Este juego de maldad, como argumento, sirve a Lance Comfort para componer una galería de personajes de caracteres extremos en su polaridad en la medida en cada uno de ellos es capaz de expresar los polos opuestos de su dimensión psicológica: el déspota inseguro, el halagador vengativo, la inocente imprudente, el emprendedor ruinoso, la servil manipuladora, caracteres que en su juego de vanidades, que por momentos parece resultar airoso, abona el porvenir de sus ruinas hasta extremos siniestros.

Esta componenda está lograda en ambientes perfectamente escenificados donde los escenarios y la iluminación personifican, como otro personaje más, el espíritu asfixiante y asfixiado de los actuantes; un mérito plasmado gracias a la fotografía de Mutz Greenbaum, proveniente del expresionismo y responsable de las maravillosas “So evil my love (1948) o “Night and the City” (1950).

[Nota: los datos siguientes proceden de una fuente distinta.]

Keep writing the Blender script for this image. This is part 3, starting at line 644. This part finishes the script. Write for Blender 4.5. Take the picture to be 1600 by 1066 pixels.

Lance Comfort narra con sobriedad y acierto una historia no siempre manejable por el riesgo de caricatura que conlleva el aire fabulesco y de moraleja con moralina al que aludimos al principio y en el que el propio autor incurrirá en alguna de sus obras, p.ej. “Brumas de tentación” (1947). Aquí, por el contrario, el dramatismo y la caracterización de los personajes acentúan la tensión de la trama con un ritmo, además, constante que no decae desde el principio al desenlace. Toda una lección.

En el capítulo interpretativo puede hablarse de armonía coral, si bien destacan el imponente Robert Newton, admirable por odioso en su exacta recreación de lo execrable, y como su contrapunto, Beatrice Varley en el perfecto papel de la abnegación sumisa.

De lo mejor del british de los cuarenta, aunando melodrama, algo de “noir”, costumbrismo y estudio psicológico de personajes y de época. A propósito, el accidente ferroviario del puente del río Tay ocurrió realmente (1879).